§ **Work required**
Starting with the first line below, extract each line through the one that contains "tag(mk('cable_trunking', mb, M['f_white'], None, 0.003), 'pale", inclusive, excluding pictures.
/---
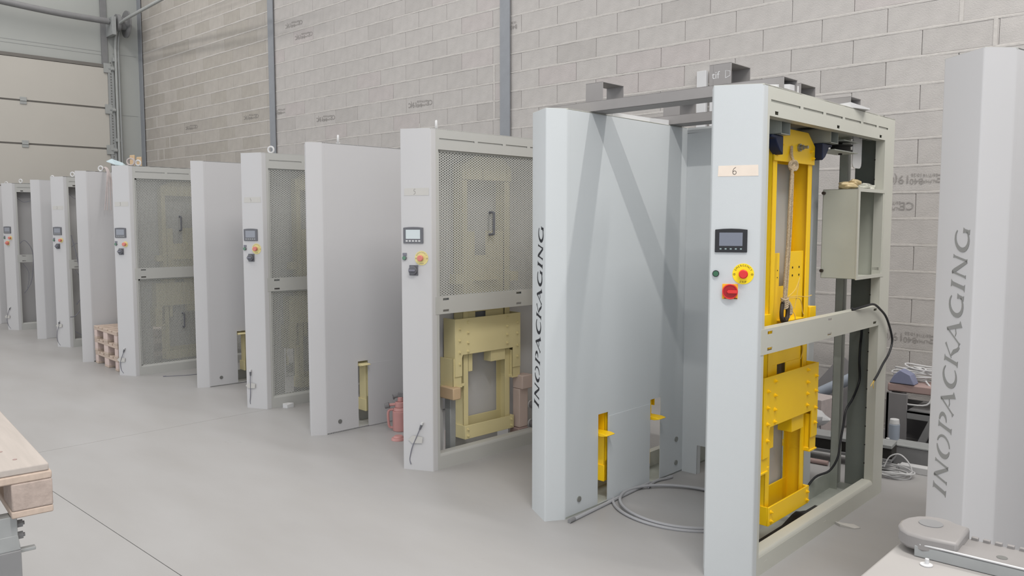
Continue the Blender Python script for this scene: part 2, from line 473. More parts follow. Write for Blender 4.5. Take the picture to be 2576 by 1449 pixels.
# horizontal mortar beds, slightly uneven
mb = MB()
for xa, xb, zo, fr in BAY:
    z = zo
    while z < TOP:
        x = xa; P = []
        while x < xb + 0.01:
            P.append((min(x, xb), WY - 0.0035 - rnd.uniform(0, 0.002), z - rnd.uniform(0.0085, 0.0115), z + rnd.uniform(0.0085, 0.0115)))
            x += rnd.uniform(0.06, 0.14)
        n_ = len(P); vs = []
        for p in P: vs += [(p[0], WY + 0.02, p[2]), (p[0], p[1], p[2]), (p[0], p[1] - 0.001, z), (p[0], p[1], p[3]), (p[0], WY + 0.02, p[3])]
        mb.add(vs, [(i * 5 + q, (i + 1) * 5 + q, (i + 1) * 5 + q + 1, i * 5 + q + 1) for i in range(n_ - 1) for q in range(4)])
        z += 0.2
# the few open head joints filled wide with mortar
for x, z in ((-1.36, 3.235), (-1.62, 3.035), (-1.40, 2.835), (-6.28, 3.155), (-6.28, 2.755), (-6.28, 2.955), (-7.55, 2.62), (-14.9, 2.755), (-14.65, 2.755), (-14.4, 2.955), (-14.9, 3.355)):
    mb.box(x - 0.012, x + 0.014, WY - 0.006, WY + 0.03, z + 0.005, z + 0.195)
o = mk('mortar_joint', mb, M['mortar'], wb, smooth=False); o['kind'] = 'stuff'
# steel columns carry the wall bays
for k, (x, wd) in enumerate(((-15.47, 0.17), (-10.87, 0.145), (-6.09, 0.145))):
    mb = MB().box(x - wd / 2, x + wd / 2, WY - 0.035, WY - 0.02, 0, TOP).box(x - 0.006, x + 0.006, WY - 0.03, WY + 0.02, 0, TOP)
    o = mk('steel_column', mb, M['post'], None, 0.002)
    tag(o, ('grey steel column in the corner where block wall meets door wall', 'grey steel column on block wall rising behind the machine taped 4', 'scuffed grey steel column on block wall rising behind the machine taped 5')[k], 'column', 'steel wall columns')
    o.location = (0, 0, 0)
# light channel trunking on the wall behind the tubes
mb = MB().box(-3.72, -3.63, WY - 0.05, WY - 0.008, 0, 2.95).box(-3.60, -3.57, WY - 0.03, WY - 0.008, 0, 2.95)
tag(mk('cable_trunking', mb, M['f_white'], None, 0.003), 'pale vertical cable trunking on the block wall behind steel tubes', 'trunking')

# gable wall with sectional door (local x along wall from corner, local y into the hall)
GA = R(87.1)
wlft = sroot('wall_left', (-15.5, 6.5, 0), GA)
# local +x runs to the corner (+y world), local -y faces the hall
mk('cladding_panel', MB().box(-6.2, -0.58, 0.06, 0.12, 4.5, TOP), M['clad'], wlft)
mk('cladding_panel', MB().box(-0.58, 0.0, 0.03, 0.12, 0, TOP), M['clad'], wlft)
mb = MB()
for z in (4.66, 4.72, 5.9): mb.box(-6.2, -0.66, 0.056, 0.062, z, z + 0.006)
for z in (2.55, 3.6, 4.7): mb.box(-0.5, -0.08, 0.026, 0.032, z, z + 0.006)
mk('cladding_seam', mb, M['f_steel'], wlft)
mk('door_post', MB().box(-0.68, -0.58, 0.0, 0.05, 4.46, TOP), M['f_steel_d'], wlft, 0.004)
mk('door_jamb', MB().box(-0.60, -0.50, -0.03, 0.04, 0, 4.46), M['f_steel'], wlft, 0.003)
mb = MB()
for i in range(90): mb.box(-0.565, -0.545, -0.034, -0.029, 0.06 + i * 0.05, 0.085 + i * 0.05)
mk('jamb_perforation', mb, M['f_slot'], wlft)['kind'] = 'stuff'
d1 = sroot('door_1', (-15.5, 6.5, 0), GA)
zs = [0.05, 0.76, 1.50, 2.235, 2.965, 3.70, 4.44]
for a, b in zip(zs[:-1], zs[1:]):
    mk('door_section', MB().box(-5.8, -0.60, 0.0, 0.045, a + 0.014, b - 0.014), M['panel_door'], d1, 0.006)
mk('door_joint', MB().box(-5.8, -0.6, 0.015, 0.05, 0.0, 4.47), M['gap'], d1)
mk('door_bottom_seal', MB().box(-5.8, -0.60, -0.005, 0.04, 0.0, 0.065), M['f_box_d'], d1, 0.004)
mk('door_top_seal', MB().box(-5.8, -0.60, -0.008, 0.04, 4.43, 4.49), M['gap'], d1, 0.004)
for z in zs[1:]:
    mk('hinge_roller', MB().box(-0.67, -0.55, -0.035, -0.003, z - 0.10, z + 0.07).box(-0.60, -0.50, -0.045, -0.02, z - 0.03, z + 0.02).cyl((-0.56, -0.05, z - 0.03), (-0.50, -0.05, z - 0.03), 0.03), M['track'], d1, 0.003)
for z in zs[1:-1]:
    mk('door_hinge', MB().box(-2.03, -1.93, -0.014, -0.001, z - 0.06, z + 0.06).cyl((-2.03, -0.012, z), (-1.93, -0.012, z), 0.014), M['track'], d1, 0.003)
# vertical track bending into the overhead rail
tk = thing('door_track', 'galvanised door track curving from the jamb to an overhead rail', 'track', (-15.5, 6.5, 0), GA)
pts = [(-0.47, -0.06, 0.0), (-0.47, -0.06, 2.0), (-0.47, -0.06, 4.5), (-0.47, -0.07, 4.80), (-0.47, -0.12, 5.0), (-0.47, -0.25, 5.14), (-0.47, -0.45, 5.2), (-0.47, -1.5, 5.22), (-0.47, -5.5, 5.26)]
mb = MB().tube(pts, 0.024, 8)
mk('track_channel', mb, M['track'], tk)
pts2 = [(p[0] + 0.05, p[1] + (0.0 if p[2] < 4.9 else -0.01), p[2] + (0.0 if p[2] < 4.9 else 0.055)) for p in pts]
mk('track_channel', MB().tube(pts2, 0.018, 8), M['f_steel'], tk)
mk('track_bracket', MB().box(-0.52, -0.44, -0.07, 0.0, 4.55, 4.62), M['track'], tk, 0.002)
mk('track_bracket', MB().box(-0.52, -0.44, -0.07, 0.0, 3.1, 3.16), M['track'], tk, 0.002)
sh = thing('door_shaft', 'thick grey counterbalance shaft with spring coil above the sectional door', 'shaft', (-15.5, 6.5, 0), GA)
mb = MB().tube([(-5.5, -0.22, 5.52), (-3.6, -0.22, 5.36), (-2.2, -0.22, 5.26), (-1.4, -0.22, 5.22), (-0.62, -0.22, 5.22)], 0.055, 16)
mk('spring_tube', mb, M['f_steel_d'], sh)
mk('cable_drum', MB().cyl((-0.50, -0.22, 5.22), (-0.44, -0.22, 5.22), 0.15, 28).cyl((-0.44, -0.22, 5.22), (-0.33, -0.22, 5.22), 0.11, 28).cyl((-0.33, -0.22, 5.22), (-0.30, -0.22, 5.22), 0.24, 28), M['f_steel_d'], sh)
mk('bearing_plate', MB().box(-0.60, -0.53, -0.34, 0.03, 4.98, 5.30).cyl((-0.66, -0.22, 5.22), (-0.50, -0.22, 5.22), 0.03), M['f_steel'], sh, 0.004)

# ================================================================== PALLET DISPENSER MACHINES
A_OUT, A_TIP, Y_CH, Y_IN, Y_BACK, Y_END, HT = 0.245, 0.062, 0.10, 0.098, 1.28, 1.74, 2.195
MC = {}


def mesh_of(key, build, m, smooth=True):
    if key not in MC: MC[key] = build().mesh(key[0], m, smooth)
    return MC[key]


def rounded(pts, r, seg=4):
    out = [pts[0]]
    for i in range(1, len(pts) - 1):
        p = Vector(pts[i]); a = (Vector(pts[i - 1]) - p); b = (Vector(pts[i + 1]) - p)
        ra = min(r, a.length * 0.4, b.length * 0.4); a = a.normalized() * ra; b = b.normalized() * ra
        for k in range(seg + 1):
            t = k / seg; out.append(tuple(p + a * (1 - t) ** 2 + b * t ** 2))
    out.append(pts[-1]); return out


CT = Vector((A_TIP - A_OUT, -Y_CH, 0)); CT_L = CT.length; CT = CT.normalized()
CN = Vector((-CT.y, CT.x, 0)); CN = CN if CN.y < 0 else -CN   # outward normal of the slanted face (arm space, s = +1)


def cf(s, side=1):
    """point mapper on slanted face: u from outer edge towards tip, v height, w outwards"""
    def f(u, v, w):
        p = Vector((A_OUT, Y_CH, 0)) + CT * u + CN * w
        return (side * p.x, p.y, v)
    return f


def front_cover(side):
    pts = rounded([(A_OUT, 0.1396), (A_OUT, Y_CH), (A_TIP, 0), (0.0, Y_IN), (0.0, 0.125)], 0.007)
    mb = MB().sheet([(side * x, y) for x, y in pts], 0.0, HT, -0.003 * side)
    return mb


def inner_panel(side, slots):
    holes = []
    if slots: holes = [(0.386, 0.478, 0.012, 0.528), (0.907, 1.02, 0.012, 0.528)]
    return MB().plate(lambda u, v, w: (side * w, u, v), 0.1252, Y_BACK, 0.0, HT, 0.003, holes)


def side_frame(side, kind):
    f = lambda u, v, w: (side * (A_OUT - 0.003 + w), u, v)
    holes = [(0.16, 1.59, 0.085, 2.066)]
    ys_ = [0.17, 0.47, 0.50, 0.73, 0.76, 0.97, 1.00, 1.22, 1.25, 1.45, 1.48, 1.63]
    for a, b in zip(ys_[::2], ys_[1::2]): holes.append((a, b, 2.126, 2.137))
    if kind == 'open':
        for y in (0.21, 0.90, 1.50): holes.append((y, y + 0.035, 2.075, 2.090))
    for y in (0.22, 0.89, 1.50): holes.append((y, y + 0.035, 0.052, 0.060))
    mb = MB().plate(f, 0.14, Y_END, 0, HT, 0.003, holes)
    mb.box(side * (A_OUT - 0.009), side * (A_OUT - 0.006), 0.16, 1.64, 2.115, 2.15)
    # returned rims round the opening and the bottom rail
    X = lambda a, b: (side * a, side * b)
    mb.box(*X(A_OUT - 0.035, A_OUT - 0.002), 0.157, 0.160, 0.085, 2.066)
    mb.box(*X(A_OUT - 0.05, A_OUT - 0.002), 1.59, 1.593, 0.085, 2.066)
    mb.box(*X(A_OUT - 0.05, A_OUT - 0.002), 0.16, 1.59, 2.066, 2.069)
    # rounded bottom rail
    prof = [(A_OUT - 0.06, 0.0), (A_OUT - 0.06, 0.105), (A_OUT - 0.018, 0.105), (A_OUT - 0.008, 0.102), (A_OUT - 0.002, 0.094), (A_OUT, 0.082), (A_OUT, 0.0)]
    mb2 = MB(); mb.prism([(a, z) for a, z in prof], 0.158, 1.592, lambda u, v, w: (side * (u - 0.0005), w, v))
    return mb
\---
§ **The completed task**
Continue the Blender Python script for this scene: part 2, from line 473. More parts follow. Write for Blender 4.5. Take the picture to be 2576 by 1449 pixels.
# horizontal mortar beds, slightly uneven
mb = MB()
for xa, xb, zo, fr in BAY:
    z = zo
    while z < TOP:
        x = xa; P = []
        while x < xb + 0.01:
            P.append((min(x, xb), WY - 0.0035 - rnd.uniform(0, 0.002), z - rnd.uniform(0.0085, 0.0115), z + rnd.uniform(0.0085, 0.0115)))
            x += rnd.uniform(0.06, 0.14)
        n_ = len(P); vs = []
        for p in P: vs += [(p[0], WY + 0.02, p[2]), (p[0], p[1], p[2]), (p[0], p[1] - 0.001, z), (p[0], p[1], p[3]), (p[0], WY + 0.02, p[3])]
        mb.add(vs, [(i * 5 + q, (i + 1) * 5 + q, (i + 1) * 5 + q + 1, i * 5 + q + 1) for i in range(n_ - 1) for q in range(4)])
        z += 0.2
# the few open head joints filled wide with mortar
for x, z in ((-1.36, 3.235), (-1.62, 3.035), (-1.40, 2.835), (-6.28, 3.155), (-6.28, 2.755), (-6.28, 2.955), (-7.55, 2.62), (-14.9, 2.755), (-14.65, 2.755), (-14.4, 2.955), (-14.9, 3.355)):
    mb.box(x - 0.012, x + 0.014, WY - 0.006, WY + 0.03, z + 0.005, z + 0.195)
o = mk('mortar_joint', mb, M['mortar'], wb, smooth=False); o['kind'] = 'stuff'
# steel columns carry the wall bays
for k, (x, wd) in enumerate(((-15.47, 0.17), (-10.87, 0.145), (-6.09, 0.145))):
    mb = MB().box(x - wd / 2, x + wd / 2, WY - 0.035, WY - 0.02, 0, TOP).box(x - 0.006, x + 0.006, WY - 0.03, WY + 0.02, 0, TOP)
    o = mk('steel_column', mb, M['post'], None, 0.002)
    tag(o, ('grey steel column in the corner where block wall meets door wall', 'grey steel column on block wall rising behind the machine taped 4', 'scuffed grey steel column on block wall rising behind the machine taped 5')[k], 'column', 'steel wall columns')
    o.location = (0, 0, 0)
# light channel trunking on the wall behind the tubes
mb = MB().box(-3.72, -3.63, WY - 0.05, WY - 0.008, 0, 2.95).box(-3.60, -3.57, WY - 0.03, WY - 0.008, 0, 2.95)
tag(mk('cable_trunking', mb, M['f_white'], None, 0.003), 'pale vertical cable trunking on the block wall behind steel tubes', 'trunking')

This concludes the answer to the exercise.